East Hendred is a curious village. Near the Wantage Road, it is rather down market with some (former) social housing. As you progress down the long road through the village, it becomes more and more affluent with electronic gates controlling access. This was, of course, the area where Jenkins lived.

The road then continues up to The Ridgeway from where there are extensive views. Jenkins did not come up here to exercise, but followed a regime of walking briskly round his tennis court a predetermined number of times (there was, of course, also a croquet lawn).

From The Ridgeway you get an excellent view of the new particle accelerator at Harwell. One of my daughter's employees came up here with his girl friend in his white van and was rudely interrupted by the Thames Valley Police who suspected that he was a terrorist rather than engaging in the rites of Venus. When we were up there a police 4 x 4 circled around, demonstrating how extensive the terrorist threat is believed to be.

If anything can explain where the Jenkins grave is, please let me know. I don't think that there are two churches in East Hendred.

Friday, 28 September 2007

Introduction: why I prefer Gordon to Tony

For some time I have thought about writing a blog about British politics with the current ferment about a possible general selection providing the final stimulus. Pressure of work means that I won't be able to post very often, but I hope what I have to say may be of some interest.

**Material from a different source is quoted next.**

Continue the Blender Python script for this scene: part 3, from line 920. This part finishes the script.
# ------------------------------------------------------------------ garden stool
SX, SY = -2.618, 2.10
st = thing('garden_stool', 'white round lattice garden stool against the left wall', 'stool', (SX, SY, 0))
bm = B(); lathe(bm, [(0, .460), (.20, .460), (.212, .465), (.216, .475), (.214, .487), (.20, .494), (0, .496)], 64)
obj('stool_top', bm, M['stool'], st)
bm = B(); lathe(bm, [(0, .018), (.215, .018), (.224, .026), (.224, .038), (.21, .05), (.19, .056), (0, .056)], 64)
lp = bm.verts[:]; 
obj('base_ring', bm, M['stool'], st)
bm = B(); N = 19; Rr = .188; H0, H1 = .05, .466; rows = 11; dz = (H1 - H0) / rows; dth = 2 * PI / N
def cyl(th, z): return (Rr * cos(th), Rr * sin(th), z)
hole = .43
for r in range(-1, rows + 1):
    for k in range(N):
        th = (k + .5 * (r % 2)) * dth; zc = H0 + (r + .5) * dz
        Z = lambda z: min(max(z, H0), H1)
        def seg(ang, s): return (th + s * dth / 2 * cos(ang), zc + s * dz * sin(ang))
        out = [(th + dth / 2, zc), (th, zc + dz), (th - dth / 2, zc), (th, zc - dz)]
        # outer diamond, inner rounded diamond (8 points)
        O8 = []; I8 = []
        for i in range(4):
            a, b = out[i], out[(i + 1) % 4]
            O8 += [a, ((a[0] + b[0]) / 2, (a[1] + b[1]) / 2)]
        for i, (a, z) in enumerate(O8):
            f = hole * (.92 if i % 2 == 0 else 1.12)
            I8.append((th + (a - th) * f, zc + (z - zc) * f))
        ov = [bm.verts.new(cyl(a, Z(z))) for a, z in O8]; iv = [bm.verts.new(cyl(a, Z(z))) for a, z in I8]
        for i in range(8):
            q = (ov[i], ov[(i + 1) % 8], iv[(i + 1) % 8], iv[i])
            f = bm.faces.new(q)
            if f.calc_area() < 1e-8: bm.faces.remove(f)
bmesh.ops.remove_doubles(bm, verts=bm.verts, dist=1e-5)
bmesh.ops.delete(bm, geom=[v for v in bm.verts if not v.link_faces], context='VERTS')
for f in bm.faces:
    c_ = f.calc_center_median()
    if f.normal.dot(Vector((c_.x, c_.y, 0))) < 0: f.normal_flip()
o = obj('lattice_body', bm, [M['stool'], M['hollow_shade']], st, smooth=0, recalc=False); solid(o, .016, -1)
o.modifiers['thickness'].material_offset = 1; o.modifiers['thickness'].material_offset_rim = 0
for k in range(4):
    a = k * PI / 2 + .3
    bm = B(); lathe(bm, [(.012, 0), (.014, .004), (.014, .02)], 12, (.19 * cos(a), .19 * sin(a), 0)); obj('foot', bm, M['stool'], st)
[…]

I should say that I am not a very partisan person as my interest in politics is analytical. However, my politics were once described as marginally left of centre. I believe in the old Austrian social democrat slogan, 'as much market as possible, as much state as necessary.' I am also a supporter of UK membership of the EU.

I also have quite a lot of time for Gordon Brown. I met Gordon when I was chair of the Political Studies Association and we presented him with the Politician of the Year Award. We had quite a long chat and I found him a much more engaging person one to one than his dour image would suggest.

During the Blair-Brown transition period earlier this year, I was invited to a series of policy seminars run by the Smith Institute people at No.11 Downing Street. I must say that I prefer Gordon's dignified approach to politics to the celebrity imitating style of Tony. Politics is a serious business and Gordon frankly admits he is a serious person, as I am.

That doesn't mean that this blog will not be critical of Gordon from time to time.